Doch begegnet im Sammelband auch Fundamentalkritik. Robert Bireley kennt noch nicht einmal eine katholische Konfession, "der Gebrauch des Terminus 'Konfession' bindet den Katholizismus zu eng an die Ereignisse der Reformation". Für Dieter J. Weiß gibt der konzentrierte Blick aufs Hochstift Bamberg Walter Ziegler Recht. Es gebe keine tiefe Zäsur zwischen mittelalterlichem und nachtridentinischem Katholizismus. Erst im 18. Jahrhundert und "im Zusammenhang mit der katholischen Aufklärung" seien einige dem Tridentinum wichtige Anliegen realisiert worden. "Also kann man keine tridentinische Konfessionalisierung konstatieren". Das sieht, ausgerechnet im Blick auf Franken, Wolfgang Brückner ganz anders. Er betont die "konfessionellen Konvergenzen im fränkischen Frömmigkeitsleben" seit dem späten 16. Jahrhundert, spricht euphorisch von der "gelingenden Neumissionierung des breiten Kirchenvolks" und von den "pastoralen Erfolgen in Würzburg und Bamberg[!]". Brückner glaubt an "planmäßige" obrigkeitliche Disziplinierung sowie an modernisierende Effekte, alle Konfessionalisierungen seien "ähnlich mentalitätswirksam für die spätere Ausbildung oder Akzeptanz moderner Strukturen" gewesen.
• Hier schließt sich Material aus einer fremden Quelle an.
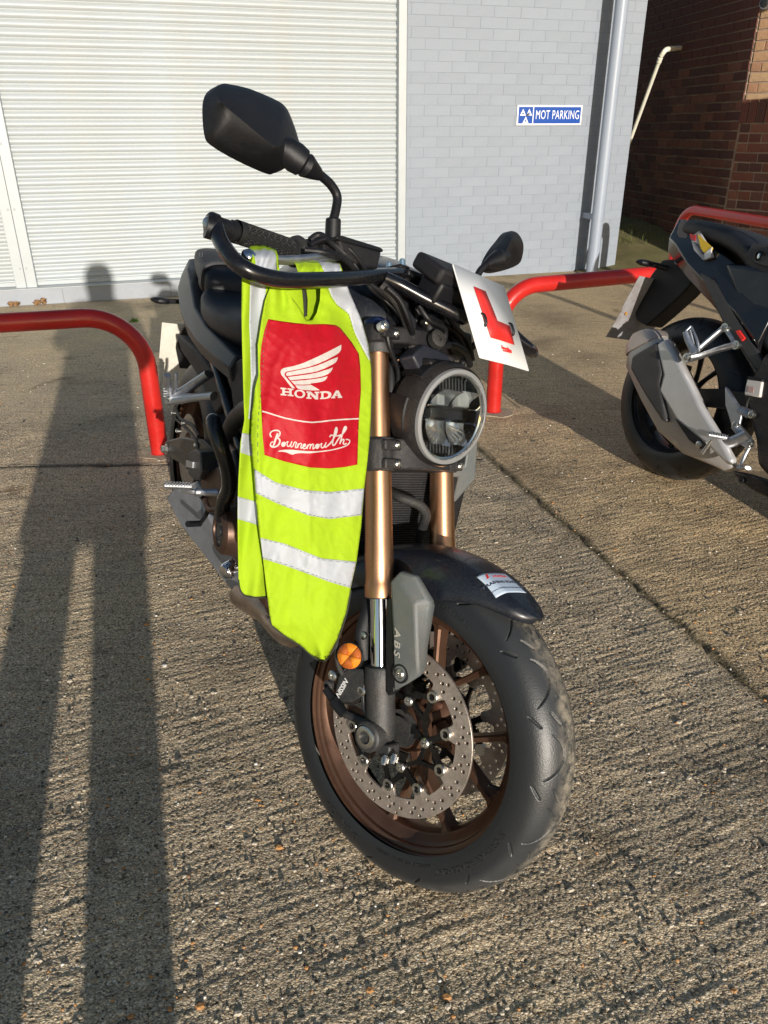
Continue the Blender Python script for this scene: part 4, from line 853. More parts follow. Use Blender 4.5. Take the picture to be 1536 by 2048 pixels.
# brake reservoir
def xpoly(pts, f0, th):
    P = [sp3(x, y, f0) for x, y in pts]; n = len(P); m = M(); m.add(P+[p-Vector((th, 0, 0)) for p in P], [tuple(range(n)), tuple(range(n, 2*n))]+[(i, (i+1) % n, n+(i+1) % n, n+i) for i in range(n)]); return m
def sp3(px, py, f): return SF.hit(px, py, 'x', f)
rsv = S('brake_reservoir', xpoly([(678, 478), (690, 481), (764, 502), (760, 520), (755, 538), (735, 534), (700, 520), (684, 500)], .022, .050), BLKT, bevel=.004, seg=2)
sub('reservoir_lid', xpoly([(674, 472), (686, 471), (760, 494), (767, 499), (766, 504), (690, 484), (675, 478)], .024, .054), BLK, rsv, bevel=.0015)
# mirrors
def mirror(out, ridge, f0, dep, arm, armr, boss):
    O = [SF.hit(a, b, 'x', f0) for a, b in out]; r0, r1 = [SF.hit(a, b, 'x', f0+dep*(.75 if i == 0 else 1.)) for i, (a, b) in enumerate(ridge)]; r0.x = r1.x = f0; m = M(); O = catmull(O, 3, True); n = len(O); secs = []
    secs.append([o-Vector((.012, 0, 0)) for o in O])
    for s, dd in ((1, 0), (.985, .010), (.95, .020), (.82, .040), (.6, .066), (.38, .088), (.18, .103), (.04, .110), (.0, .112)):
        row = []
        for o in O:
            d = r1-r0; t = max(0, min(1, (o-r0).dot(d)/d.dot(d))); q = r0+d*t; row.append(q+(o-q)*s+Vector((dep*dd/.112*(1-.25*(1-t)), 0, 0)))
        secs.append(row)
    loft(m, secs, cap=False); m.f.append(tuple(range(n))); mm = S('mirror', m, BLK, ang=28)
    m = M(); m.add([o*.985+sum(O, Vector())/n*.015-Vector((.0125, 0, 0)) for o in O], [tuple(range(n))]); sub('mirror_glass', m, mat('mirror glass', (.9, .9, .9), .02, metal=1.), mm)
    A = [SF.hit(a, b, 'x', f) for a, b, f in arm]; m = M(); tube(m, A, armr, n=16); sub('mirror_arm', m, BLK, mm)
    m = M(); q = [SF.hit(a, b, 'x', f) for a, b, f, r in boss]; loft(m, [ringpts(q[i], q[min(i+1, len(q)-1)]-q[max(i-1, 0)], boss[i][3], 24) for i in range(len(q))]); sub('mirror_pivot', m, BLK, mm)
mirror([(442.5, 168), (427, 176.5), (417.8, 192), (415, 218), (419, 265), (432, 286), (484, 317), (541.5, 343), (557, 343), (570, 335), (596, 301.5), (593.5, 278), (580.5, 239), (567.5, 213), (546.7, 198.6), (497, 177.8), (458, 169)],
       [(441, 205), (549, 294)], -.045, .045, [(664, 448, -.008), (672, 418, -.006), (674, 392, -.006), (662, 370, -.006), (645, 354, -.006), (630, 343, -.006)], [.0075, .0075], [(640, 352, -.006, .008), (634, 347, -.006, .011), (612, 331, -.006, .019), (608, 328, -.008, .0165), (605, 326, -.008, .021), (590, 315, -.014, .023), (570, 300, -.02, .021), (556, 290, -.02, .012)])
mirror([(1024, 462), (1012.5, 465.6), (1000, 481), (986.5, 498), (974.7, 519), (971, 537), (984, 544.5), (1007, 541), (1036, 529), (1044, 511), (1045, 488), (1036, 469.5)],
       [(1022, 480), (1006, 515)], .0, .035, [(948, 580, .0), (952, 560, .0), (960, 542, .004), (972, 530, .01), (984, 523, .014)], [.0072, .0072], [(972, 530, .01, .008), (980, 525, .012, .0125), (996, 519, .018, .020), (1002, 517, .018, .017), (1010, 514, .018, .015)])
# training guard bars
def sp3(px, py, f): return SF.hit(px, py, 'x', f)
GPH = [sp3(432, 456, -.035), sp3(440, 478, -.025), sp3(455, 505, -.002), sp3(478, 530, .022), sp3(515, 549, .036), sp3(570, 560, .045), sp3(640, 560, .043), sp3(700, 557, .036), sp3(760, 551, .026), sp3(800, 549, .018)]
GPH = [Vector((p.x, p.y, p.z)) for p in GPH]
DG = [sp3(768, 556, .03), sp3(800, 570, .045), sp3(850, 597, .072), sp3(900, 622, .098), sp3(930, 638, .112)]
for s in (-1, 1):
    P = [Vector((p.x, p.y*(-s), p.z)) for p in GPH]; Dg = [Vector((p.x, p.y*(-s), p.z)) for p in (DG if s < 0 else DG[:4])]
    m = M(); tube(m, P, [.012, .012], n=20, res=8); gu = S('guard_bar', m, GLB)
    m = M(); tube(m, Dg, .0118, n=20, res=6); sub('guard_strut', m, GLB, gu)
    m = M(); loft(m, [ringpts(Dg[-1], Dg[-1]-Dg[-2], .0118, 16), ringpts(Dg[-1]+(Dg[-1]-Dg[-2]).normalized()*.006, Dg[-1]-Dg[-2], .007, 16)]); sub('guard_strut_end', m, GLB, gu)
    m = M(); e = P[0]; cyl(m, e+Vector((-.004, -s*(-1)*0, 0))+Vector((0, s*-.002, 0)), e+Vector((-.010, s*.010, .002)), .0165, n=24); sub('guard_washer', m, BLK, gu)
m = M(); box(m, (.016, 0, .800), (.04, .10, .012)); box(m, (.06, 0, .76), (.09, .05, .006), Matrix.Rotation(math.radians(35), 3, 'Y')); S('guard_bracket', m, BLK, bevel=.003)
# instrument
m = M(); Rd = Matrix.Rotation(math.radians(38), 3, 'Y'); box(m, (.086, 0, .795), (.07, .135, .030), Rd); da = S('instrument_display', m, BLKT, bevel=.008, seg=3)
m = M(); box(m, (.080, 0, .765), (.05, .11, .04), Rd); sub('display_back', m, BLK, da, bevel=.006)
m = M(); box(m, (.082, 0, .812), (.045, .105, .003), Rd); sub('display_glass', m, DARKIN, da)

# headlight -------------------------------------------------------------
HX, HZ = .0, .574; hax = Vector((1, -.17, -.30)).normalized()
hay = Vector((.17, 1, 0)).normalized(); haz = hax.cross(hay).normalized()
def hp(x, y, z): return Vector((HX, .013, HZ))+hax*x+hay*y+haz*z
m = M(); lathe(m, hp(0, 0, 0), hax, [(-.005, .02), (.0, .060), (.012, .074), (.030, .082), (.034, .0885), (.070, .0925), (.090, .0915), (.097, .088), (.092, .086), (.06, .082), (.03, .06), (.02, 0)], 64, up=Vector((0, 0, 1))); hd = S('headlight', m, mat('headlight shell', (.022, .022, .025), .4, metal=.2, bump=.25, bscale=900, var=.15, dust=.15), ang=30)
for a0, a1, x0, x1, r in ((100, 140, .02, .078, .0955), (165, 200, .025, .075, .0955), (40, 80, .02, .078, .0955), (-20, 15, .025, .075, .0955), (218, 250, .03, .07, .0955)):
    m = M(); secs_ = []
    for x, rr in ((x0, r-.008), (x0+.004, r-.0015), (x1-.004, r), (x1, r-.004)):
        secs_.append([hp(x, rr*math.cos(math.radians(a0+(a1-a0)*i/10)), rr*math.sin(math.radians(a0+(a1-a0)*i/10))) for i in range(11)]+[hp(x, (rr-.012)*math.cos(math.radians(a1-(a1-a0)*i/10)), (rr-.012)*math.sin(math.radians(a1-(a1-a0)*i/10))) for i in range(11)])
    loft(m, secs_); sub('shell_panel', m, BLK, hd, bevel=.001)
m = M()
for x in (.0, .008, .016, .024): ringlathe(m, hp(x, 0, 0), hax, [(0, .05), (0, .078), (.003, .078), (.003, .05)], 48)
sub('cooling_fins', m, LUG, hd)
m = M(); ringlathe(m, hp(0, 0, 0), hax, [(.094, .0735), (.100, .0745), (.1025, .079), (.1005, .0840), (.094, .0855)], 96); sub('light_ring', m, mat('frosted light ring', (.24, .245, .25), .34, coat=.3), hd)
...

Den forschungsgeschichtlichen Weg hin zum Konfessionalisierungsparadigma beleuchtet Harm Klueting. Zu Recht betont er, wie wichtig hierfür die Beiträge des Tübinger Arbeitskreises "Spätmittelalter und Frühe Neuzeit" (mit Oberman, Zeeden, anfangs Engel, später Press) gewesen sind. Wie aber wurde "von Allgemeinhistorikern betriebene Kirchengeschichte" zur "Sozialgeschichte"? Als einzigen außerhistoriographischen Sachverhalt erwähnt Klueting chiffrenhaft: "Stichwort '1968'". Ob wir das Forschungsparadigma im Abstand eines Vierteljahrhunderts nicht elaborierter verorten können, als Kind einer Zeit, die noch keine "Grenzen des Wachstums" erkennen mochte, an deshalb grenzenlosen Fortschritt glaubte, vor allem aber an dessen generalstabsmäßige Plan- und Machbarkeit? Man war damals fasziniert von der Soziologie als vermeintlicher Leitwissenschaft, schwärmte wie von Technik so auch von Sozialtechnologie, projizierte die eigene Planungseuphorie ins 16. Jahrhundert zurück. Das Konfessionalisierungsparadigma könnte inzwischen für Zeithistoriker interessant sein.
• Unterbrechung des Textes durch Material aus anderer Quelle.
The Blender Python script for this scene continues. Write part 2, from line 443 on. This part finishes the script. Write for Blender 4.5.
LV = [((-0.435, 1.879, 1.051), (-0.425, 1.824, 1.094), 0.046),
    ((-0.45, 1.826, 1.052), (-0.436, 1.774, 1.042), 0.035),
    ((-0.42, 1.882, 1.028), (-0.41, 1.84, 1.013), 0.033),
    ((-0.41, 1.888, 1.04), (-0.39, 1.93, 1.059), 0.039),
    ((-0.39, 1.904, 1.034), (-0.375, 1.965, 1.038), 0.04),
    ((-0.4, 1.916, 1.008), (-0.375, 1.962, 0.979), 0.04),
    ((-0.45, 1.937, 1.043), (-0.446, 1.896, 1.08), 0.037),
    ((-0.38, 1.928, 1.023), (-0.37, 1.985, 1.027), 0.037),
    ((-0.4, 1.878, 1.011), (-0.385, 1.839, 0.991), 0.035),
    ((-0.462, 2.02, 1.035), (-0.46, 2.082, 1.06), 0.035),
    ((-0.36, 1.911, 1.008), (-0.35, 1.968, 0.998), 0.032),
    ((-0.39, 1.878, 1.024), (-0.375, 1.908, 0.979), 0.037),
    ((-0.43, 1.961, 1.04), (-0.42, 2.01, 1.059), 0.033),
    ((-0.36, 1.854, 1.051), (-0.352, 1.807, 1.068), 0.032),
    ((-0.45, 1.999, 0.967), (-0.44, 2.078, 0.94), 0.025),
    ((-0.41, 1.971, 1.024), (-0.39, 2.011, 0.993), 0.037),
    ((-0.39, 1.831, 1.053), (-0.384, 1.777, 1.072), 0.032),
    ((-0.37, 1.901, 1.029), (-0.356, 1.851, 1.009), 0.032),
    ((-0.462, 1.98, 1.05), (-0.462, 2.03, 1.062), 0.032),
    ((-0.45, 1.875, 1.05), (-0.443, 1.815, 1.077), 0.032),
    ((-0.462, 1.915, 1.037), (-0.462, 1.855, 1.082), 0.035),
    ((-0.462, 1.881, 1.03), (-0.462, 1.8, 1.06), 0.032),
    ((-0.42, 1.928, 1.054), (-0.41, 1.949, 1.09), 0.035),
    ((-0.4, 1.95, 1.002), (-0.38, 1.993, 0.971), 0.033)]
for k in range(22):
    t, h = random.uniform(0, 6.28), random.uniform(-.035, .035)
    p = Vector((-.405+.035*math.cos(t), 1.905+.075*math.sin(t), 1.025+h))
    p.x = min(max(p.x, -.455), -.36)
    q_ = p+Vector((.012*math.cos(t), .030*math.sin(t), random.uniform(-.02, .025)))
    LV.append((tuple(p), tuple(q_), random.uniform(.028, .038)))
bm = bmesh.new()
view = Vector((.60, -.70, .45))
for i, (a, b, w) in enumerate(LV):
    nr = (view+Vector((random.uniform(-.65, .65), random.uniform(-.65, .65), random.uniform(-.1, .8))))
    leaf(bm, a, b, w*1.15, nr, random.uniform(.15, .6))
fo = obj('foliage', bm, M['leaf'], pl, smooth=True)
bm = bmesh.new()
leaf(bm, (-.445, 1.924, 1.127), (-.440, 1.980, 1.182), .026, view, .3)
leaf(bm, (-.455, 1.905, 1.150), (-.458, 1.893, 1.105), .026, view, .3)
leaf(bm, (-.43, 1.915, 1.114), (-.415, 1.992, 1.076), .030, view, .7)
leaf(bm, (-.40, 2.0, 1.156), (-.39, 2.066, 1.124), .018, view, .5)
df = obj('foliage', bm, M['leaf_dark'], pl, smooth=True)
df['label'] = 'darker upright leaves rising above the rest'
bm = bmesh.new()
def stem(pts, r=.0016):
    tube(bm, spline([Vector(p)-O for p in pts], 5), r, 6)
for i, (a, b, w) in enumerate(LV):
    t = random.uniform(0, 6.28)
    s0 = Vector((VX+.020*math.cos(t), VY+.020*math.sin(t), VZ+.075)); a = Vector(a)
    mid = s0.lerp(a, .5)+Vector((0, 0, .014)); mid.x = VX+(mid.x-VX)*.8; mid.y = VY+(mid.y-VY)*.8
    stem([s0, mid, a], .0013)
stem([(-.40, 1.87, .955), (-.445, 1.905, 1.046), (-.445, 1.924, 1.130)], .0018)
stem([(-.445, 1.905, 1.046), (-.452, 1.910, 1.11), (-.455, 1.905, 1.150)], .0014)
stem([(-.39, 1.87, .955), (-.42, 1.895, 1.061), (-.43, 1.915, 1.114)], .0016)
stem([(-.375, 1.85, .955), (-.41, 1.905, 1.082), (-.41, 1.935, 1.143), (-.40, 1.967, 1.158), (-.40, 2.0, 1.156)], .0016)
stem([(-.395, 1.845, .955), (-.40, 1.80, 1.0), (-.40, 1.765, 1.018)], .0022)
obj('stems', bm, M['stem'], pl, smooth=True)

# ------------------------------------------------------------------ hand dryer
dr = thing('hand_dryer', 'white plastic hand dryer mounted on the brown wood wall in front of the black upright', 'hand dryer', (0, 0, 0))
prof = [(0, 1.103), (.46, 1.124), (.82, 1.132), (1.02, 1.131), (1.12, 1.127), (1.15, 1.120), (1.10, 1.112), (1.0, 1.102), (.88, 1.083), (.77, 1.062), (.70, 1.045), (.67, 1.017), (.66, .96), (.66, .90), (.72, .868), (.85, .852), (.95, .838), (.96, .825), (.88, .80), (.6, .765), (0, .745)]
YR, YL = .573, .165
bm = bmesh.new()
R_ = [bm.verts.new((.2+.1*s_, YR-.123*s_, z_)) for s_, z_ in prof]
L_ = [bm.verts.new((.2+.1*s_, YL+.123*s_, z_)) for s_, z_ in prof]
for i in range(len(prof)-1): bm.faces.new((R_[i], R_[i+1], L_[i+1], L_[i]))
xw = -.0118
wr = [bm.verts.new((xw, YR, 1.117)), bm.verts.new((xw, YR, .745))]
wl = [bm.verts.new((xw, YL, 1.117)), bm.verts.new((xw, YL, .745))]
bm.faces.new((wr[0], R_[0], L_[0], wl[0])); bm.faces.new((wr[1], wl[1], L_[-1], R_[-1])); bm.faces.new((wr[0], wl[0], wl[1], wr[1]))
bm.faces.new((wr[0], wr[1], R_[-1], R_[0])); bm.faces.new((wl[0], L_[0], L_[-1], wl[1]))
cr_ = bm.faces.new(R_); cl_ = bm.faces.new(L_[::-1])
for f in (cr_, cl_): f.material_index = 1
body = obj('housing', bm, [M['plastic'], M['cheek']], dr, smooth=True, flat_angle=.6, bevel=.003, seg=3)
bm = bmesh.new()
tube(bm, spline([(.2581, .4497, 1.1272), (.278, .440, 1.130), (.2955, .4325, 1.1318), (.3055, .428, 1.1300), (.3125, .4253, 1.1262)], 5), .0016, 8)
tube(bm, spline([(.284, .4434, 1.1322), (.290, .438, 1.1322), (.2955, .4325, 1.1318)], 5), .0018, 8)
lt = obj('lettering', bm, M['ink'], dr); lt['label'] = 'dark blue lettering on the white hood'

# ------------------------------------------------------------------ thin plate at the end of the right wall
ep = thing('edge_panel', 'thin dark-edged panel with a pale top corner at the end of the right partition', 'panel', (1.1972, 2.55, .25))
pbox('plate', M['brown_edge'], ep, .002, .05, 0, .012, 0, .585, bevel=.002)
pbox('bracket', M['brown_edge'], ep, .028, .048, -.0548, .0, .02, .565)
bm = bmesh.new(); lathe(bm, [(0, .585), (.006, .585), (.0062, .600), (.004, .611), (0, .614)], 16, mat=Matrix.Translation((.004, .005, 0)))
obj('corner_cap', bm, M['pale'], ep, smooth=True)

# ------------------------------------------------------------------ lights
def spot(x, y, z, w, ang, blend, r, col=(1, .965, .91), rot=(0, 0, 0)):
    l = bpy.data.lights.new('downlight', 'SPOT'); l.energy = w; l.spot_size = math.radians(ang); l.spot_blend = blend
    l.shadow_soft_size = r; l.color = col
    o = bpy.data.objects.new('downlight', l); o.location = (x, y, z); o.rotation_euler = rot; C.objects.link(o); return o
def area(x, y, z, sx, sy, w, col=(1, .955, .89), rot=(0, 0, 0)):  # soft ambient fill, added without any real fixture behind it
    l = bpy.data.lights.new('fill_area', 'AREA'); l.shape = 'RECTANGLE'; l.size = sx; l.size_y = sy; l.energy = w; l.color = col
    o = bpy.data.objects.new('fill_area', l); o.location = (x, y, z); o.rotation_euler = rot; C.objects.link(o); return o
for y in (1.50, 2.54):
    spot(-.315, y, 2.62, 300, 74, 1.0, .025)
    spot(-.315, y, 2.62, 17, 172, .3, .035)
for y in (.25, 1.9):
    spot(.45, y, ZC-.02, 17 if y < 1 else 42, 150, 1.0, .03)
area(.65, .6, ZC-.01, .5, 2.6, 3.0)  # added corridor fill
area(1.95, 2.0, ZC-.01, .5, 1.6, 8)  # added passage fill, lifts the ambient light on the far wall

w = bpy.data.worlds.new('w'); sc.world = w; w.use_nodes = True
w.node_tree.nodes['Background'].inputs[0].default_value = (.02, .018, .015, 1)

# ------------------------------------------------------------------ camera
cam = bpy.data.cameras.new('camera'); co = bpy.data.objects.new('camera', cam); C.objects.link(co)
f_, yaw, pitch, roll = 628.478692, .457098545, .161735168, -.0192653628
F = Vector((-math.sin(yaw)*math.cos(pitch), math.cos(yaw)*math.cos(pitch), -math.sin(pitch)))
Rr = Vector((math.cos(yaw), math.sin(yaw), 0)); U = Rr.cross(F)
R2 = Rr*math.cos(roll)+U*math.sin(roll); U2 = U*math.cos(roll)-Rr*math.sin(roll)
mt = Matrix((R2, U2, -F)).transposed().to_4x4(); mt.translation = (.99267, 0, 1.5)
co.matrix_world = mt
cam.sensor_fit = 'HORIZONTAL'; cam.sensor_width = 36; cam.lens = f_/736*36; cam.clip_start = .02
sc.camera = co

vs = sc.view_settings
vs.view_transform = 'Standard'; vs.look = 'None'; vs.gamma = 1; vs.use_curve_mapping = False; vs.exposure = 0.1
Die umfangreichste spanische Zeitschriftendatenbank werfe beim Suchwort "Konfessionalisierung" einen einzigen Fund aus, weiß Ludolf Pelizaeus. Die deutsche "Konfessionalisierungsforschung" müsse eben in Europa für ihre Konzepte und Termini werben, findet er, sich freilich auch "stärker den Begrifflichkeiten, die außerhalb Deutschlands verwandt werden, annähern". Das klingt politisch korrekt - aber wenn doch in Spanien und Portugal durchgehend von der Zeit der "Controriforma" oder "Contrareforma" die Rede ist? Demnach bezahlten wir die europaweite Anschlussfähigkeit damit, dass wir terminologisch wieder am Stand vor 1960 (oder, personalisiert: vor Zeeden) anknüpften? Jedenfalls wirft dieser Aufsatz spannende Fragen auf.
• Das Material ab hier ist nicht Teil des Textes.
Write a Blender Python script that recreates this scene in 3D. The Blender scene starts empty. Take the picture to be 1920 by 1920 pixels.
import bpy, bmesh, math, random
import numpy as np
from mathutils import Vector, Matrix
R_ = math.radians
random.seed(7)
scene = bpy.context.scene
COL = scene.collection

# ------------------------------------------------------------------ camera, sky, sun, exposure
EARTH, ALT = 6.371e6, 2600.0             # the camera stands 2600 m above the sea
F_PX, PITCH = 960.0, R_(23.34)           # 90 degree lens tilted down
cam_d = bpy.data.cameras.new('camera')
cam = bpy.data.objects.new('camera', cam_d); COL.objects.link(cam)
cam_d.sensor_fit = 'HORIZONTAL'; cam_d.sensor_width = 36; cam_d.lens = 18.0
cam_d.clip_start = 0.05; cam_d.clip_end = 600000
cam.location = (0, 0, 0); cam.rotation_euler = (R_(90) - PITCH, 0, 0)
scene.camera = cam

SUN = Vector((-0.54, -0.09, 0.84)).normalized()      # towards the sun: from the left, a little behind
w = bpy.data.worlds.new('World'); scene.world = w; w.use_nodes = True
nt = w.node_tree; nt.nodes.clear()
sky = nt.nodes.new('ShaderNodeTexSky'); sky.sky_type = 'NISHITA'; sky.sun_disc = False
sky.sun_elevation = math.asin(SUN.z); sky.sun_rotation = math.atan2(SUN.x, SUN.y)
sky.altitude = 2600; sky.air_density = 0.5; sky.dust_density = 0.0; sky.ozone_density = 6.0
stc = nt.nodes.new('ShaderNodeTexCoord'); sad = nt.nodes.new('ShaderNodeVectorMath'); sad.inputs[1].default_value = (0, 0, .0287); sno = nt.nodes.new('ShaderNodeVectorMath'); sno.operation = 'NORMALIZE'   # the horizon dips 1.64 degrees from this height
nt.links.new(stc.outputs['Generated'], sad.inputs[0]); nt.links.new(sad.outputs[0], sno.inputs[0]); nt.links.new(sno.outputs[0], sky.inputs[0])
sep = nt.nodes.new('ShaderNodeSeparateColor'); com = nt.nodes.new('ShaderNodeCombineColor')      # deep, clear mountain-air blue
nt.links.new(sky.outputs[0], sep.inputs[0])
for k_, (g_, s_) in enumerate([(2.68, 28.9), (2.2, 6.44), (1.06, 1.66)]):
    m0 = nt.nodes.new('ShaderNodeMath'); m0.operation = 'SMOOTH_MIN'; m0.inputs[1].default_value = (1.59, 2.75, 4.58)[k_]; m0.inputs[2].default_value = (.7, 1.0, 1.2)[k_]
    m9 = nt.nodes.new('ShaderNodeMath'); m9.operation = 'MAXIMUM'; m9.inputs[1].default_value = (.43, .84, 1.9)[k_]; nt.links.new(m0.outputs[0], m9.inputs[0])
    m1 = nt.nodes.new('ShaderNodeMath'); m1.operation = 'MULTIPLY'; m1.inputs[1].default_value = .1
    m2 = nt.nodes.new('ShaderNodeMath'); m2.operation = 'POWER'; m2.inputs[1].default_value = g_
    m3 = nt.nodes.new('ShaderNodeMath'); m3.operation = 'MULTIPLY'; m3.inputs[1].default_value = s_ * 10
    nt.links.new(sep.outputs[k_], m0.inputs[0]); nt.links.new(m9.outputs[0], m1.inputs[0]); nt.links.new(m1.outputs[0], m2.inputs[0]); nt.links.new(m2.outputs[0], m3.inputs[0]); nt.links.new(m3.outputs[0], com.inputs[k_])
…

Neben den zuletzt angesprochenen Studien stehen eine Reihe von zumeist lesenswerten Aufsätzen, die nicht die Validität des Konfessionalisierungsparadigmas, sondern das Gewicht des Konfessionellen im Konfessionellen Zeitalter taxieren. Das reicht - um nur die thematische Spannweite anzudeuten - von vielen Facetten gelingenden interkonfessionellen Zusammenleben im fränkischen Städtchen Staffelstein (hier wird diese wichtige Frage nicht beantwortet: wie lang denn?) bis zur amüsanten Schilderung eines Clash of cultures, der sich einstellte, als der wendige Charles de Guise mit einigen fromm lutherischen (wenn man so will: bereits "konfessionalisierten") Reichsfürsten Möglichkeiten der Wiedergewinnung religiöser Concordia ausloten wollte. Diese Beiträge müssen und können hier nicht alle resümiert werden. Wir dürfen stattdessen Bilanz ziehen: Der Leser findet einige dichte und gedankenreiche Texte, denen es überraschend gut gelingt, einem Thema, das nicht gerade aufregend neu anmutet, durchaus interessante Einsichten abzuringen. Zumal im universitären Lehrbetrieb wird der Band dankbare Aufnahme finden.